> [What the task asks]: Starting at the first line of the listing below, repeat each line exactly until the line containing "m.build('vent_frame', MAT['trim_light'], [o", which you include. Leave out pictures.

*** Dataset extract ***

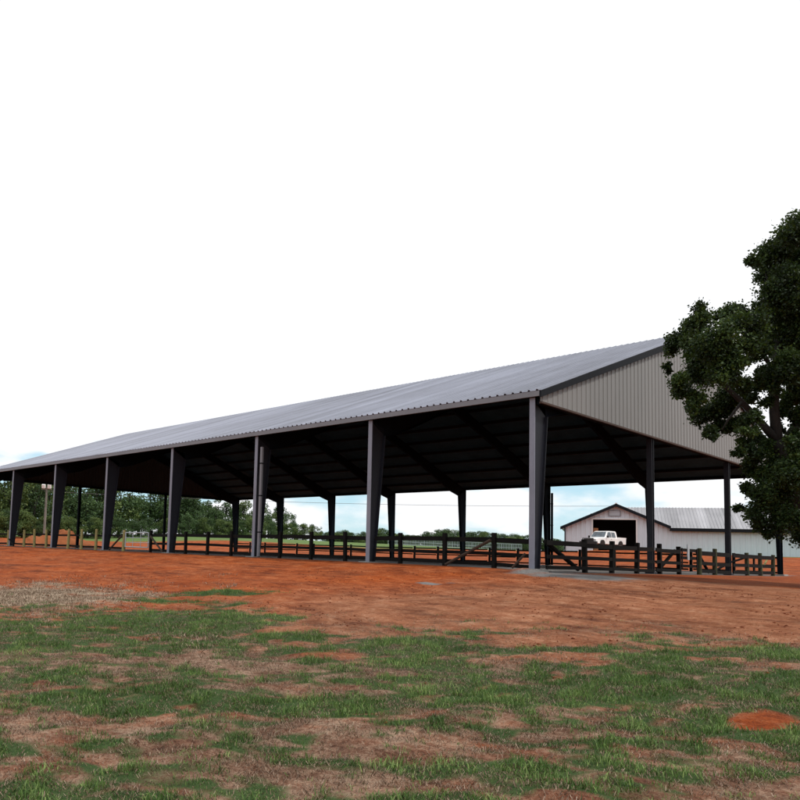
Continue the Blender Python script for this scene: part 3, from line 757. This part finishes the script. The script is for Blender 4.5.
# side, back and end walls close the inside
m = MB(); m.box(.02, .05, -.5, .1, 2*HB, ZE-.2); m.box(.1, 2*HB-.1, -.5, WL, 2*HB, ZE-.2); m.box(WL-.1, .05, -1.2, WL, 2*HB-.1, ZE-.2)
m.build('outer_walls', MAT['wall_far'], st)
m = MB(); m.box(D0-.15, 7, -.5, D1+.15, 7.1, DZ+.6); m.box(D0-.25, .08, -.5, D0-.15, 7.1, DZ+.6); m.box(D1+.15, .08, -.5, D1+.25, 7.1, DZ+.6); m.box(D0-.25, .08, DZ+.6, D1+.25, 7.1, DZ+.7); m.box(D0-.25, .1, -.1, D1+.25, 7.1, -.02)
m.build('aisle', MAT['dark_in'], st)
dj = MB(); dj.box(D0-.14, -.10, -.3, D0, .04, DZ); dj.box(D1, -.10, -.3, D1+.14, .04, DZ); dj.box(D0-.14, -.10, DZ, D1+.14, .04, DZ+.14); dj.build('door_frame', MAT['white'], st)
MB().box(D0+.05, .9, -.1, D0+.55, 1.0, DZ*.76).build('wood_panel', MAT['ply'], st)
sg0, sg1 = along(609, 513), along(620, 513); sz0, sz1 = zat(614, 515.6)-BZ, zat(614, 511)-BZ
m = MB(); m.box(sg0, -.12, sz0, sg1, -.06, sz1); m.build('louvre_vent', MAT['wall_far'], st)
m = MB(); fr = .06
m.box(sg0-fr, -.15, sz0-fr, sg1+fr, -.07, sz0); m.box(sg0-fr, -.15, sz1, sg1+fr, -.07, sz1+fr); m.box(sg0-fr, -.15, sz0, sg0, -.07, sz1); m.box(sg1, -.15, sz0, sg1+fr, -.07, sz1)
for i in range(4): m.box(sg0, -.14, sz0+(sz1-sz0)*(i+.4)/4.5, sg1, -.11, sz0+(sz1-sz0)*(i+.65)/4.5)
m.build('vent_frame', MAT['trim_light'], [o for o in st.children if o.name.startswith('louvre_vent')][0])

# ------------------------------------------------------------------ pickup
pc = at(603.5, 550, 79); TZ = float(hground(pc[0], pc[1]))
vd = np.array([pc[0]-CAM[0], pc[1]-CAM[1]]); va = math.atan2(-vd[1], -vd[0])      # towards the camera
pk = empty('pickup_truck', (pc[0], pc[1], TZ), va-math.radians(31))
pk.scale = (1.0, 1.0, 1.0); tag(pk, 'white extended-cab pickup with black front bumper parked before the stable doorway', 'pickup')
def loft(sections, name, mat, parent, bev=.05):
    """sections: (x, half width bottom, half width top, zbottom, ztop)"""
    m = MB(); vs = []
    for x, wb, wt_, z0, z1 in sections: vs += [(x, -wb, z0), (x, wb, z0), (x, wt_, z1), (x, -wt_, z1)]
    fs = [(0, 1, 2, 3)[::-1], tuple(4*(len(sections)-1)+i for i in range(4))]
    for i in range(len(sections)-1):
        a = 4*i; fs += [(a+j, a+(j+1) % 4, a+4+(j+1) % 4, a+4+j) for j in range(4)]
    o = m.add(vs, fs).build(name, mat, parent); bevel(o, bev, 3); return o
body = loft([(-2.75, .90, .93, .52, 1.12), (-.75, .94, .95, .45, 1.14), (.75, .94, .93, .45, 1.14), (1.0, .94, .92, .45, 1.12), (2.45, .92, .84, .48, 1.04), (2.72, .84, .78, .52, .96)], 'body', MAT['truckwhite'], pk)
cab = loft([(-1.12, .90, .74, 1.10, 1.74), (-.95, .90, .76, 1.10, 1.86), (.25, .90, .75, 1.10, 1.86), (.55, .90, .73, 1.10, 1.80), (1.12, .88, .84, 1.08, 1.16)], 'cab', MAT['truckwhite'], pk)
def quad(name, vs, mat, parent, th=.015):
    v = [np.array(p, float) for p in vs]; nn = np.cross(v[1]-v[0], v[2]-v[0]); nn /= np.linalg.norm(nn)
    m = MB(); k = len(v); m.add([p+nn*th for p in v]+[p-nn*th for p in v], [tuple(range(k)), tuple(range(k, 2*k))[::-1]]+[(i, (i+1) % k, (i+1) % k+k, i+k) for i in range(k)])
    return m.build(name, mat, parent)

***

> [Result below]:
Continue the Blender Python script for this scene: part 3, from line 757. This part finishes the script. The script is for Blender 4.5.
# side, back and end walls close the inside
m = MB(); m.box(.02, .05, -.5, .1, 2*HB, ZE-.2); m.box(.1, 2*HB-.1, -.5, WL, 2*HB, ZE-.2); m.box(WL-.1, .05, -1.2, WL, 2*HB-.1, ZE-.2)
m.build('outer_walls', MAT['wall_far'], st)
m = MB(); m.box(D0-.15, 7, -.5, D1+.15, 7.1, DZ+.6); m.box(D0-.25, .08, -.5, D0-.15, 7.1, DZ+.6); m.box(D1+.15, .08, -.5, D1+.25, 7.1, DZ+.6); m.box(D0-.25, .08, DZ+.6, D1+.25, 7.1, DZ+.7); m.box(D0-.25, .1, -.1, D1+.25, 7.1, -.02)
m.build('aisle', MAT['dark_in'], st)
dj = MB(); dj.box(D0-.14, -.10, -.3, D0, .04, DZ); dj.box(D1, -.10, -.3, D1+.14, .04, DZ); dj.box(D0-.14, -.10, DZ, D1+.14, .04, DZ+.14); dj.build('door_frame', MAT['white'], st)
MB().box(D0+.05, .9, -.1, D0+.55, 1.0, DZ*.76).build('wood_panel', MAT['ply'], st)
sg0, sg1 = along(609, 513), along(620, 513); sz0, sz1 = zat(614, 515.6)-BZ, zat(614, 511)-BZ
m = MB(); m.box(sg0, -.12, sz0, sg1, -.06, sz1); m.build('louvre_vent', MAT['wall_far'], st)
m = MB(); fr = .06
m.box(sg0-fr, -.15, sz0-fr, sg1+fr, -.07, sz0); m.box(sg0-fr, -.15, sz1, sg1+fr, -.07, sz1+fr); m.box(sg0-fr, -.15, sz0, sg0, -.07, sz1); m.box(sg1, -.15, sz0, sg1+fr, -.07, sz1)
for i in range(4): m.box(sg0, -.14, sz0+(sz1-sz0)*(i+.4)/4.5, sg1, -.11, sz0+(sz1-sz0)*(i+.65)/4.5)
m.build('vent_frame', MAT['trim_light'], [o for o in st.children if o.name.startswith('louvre_vent')][0])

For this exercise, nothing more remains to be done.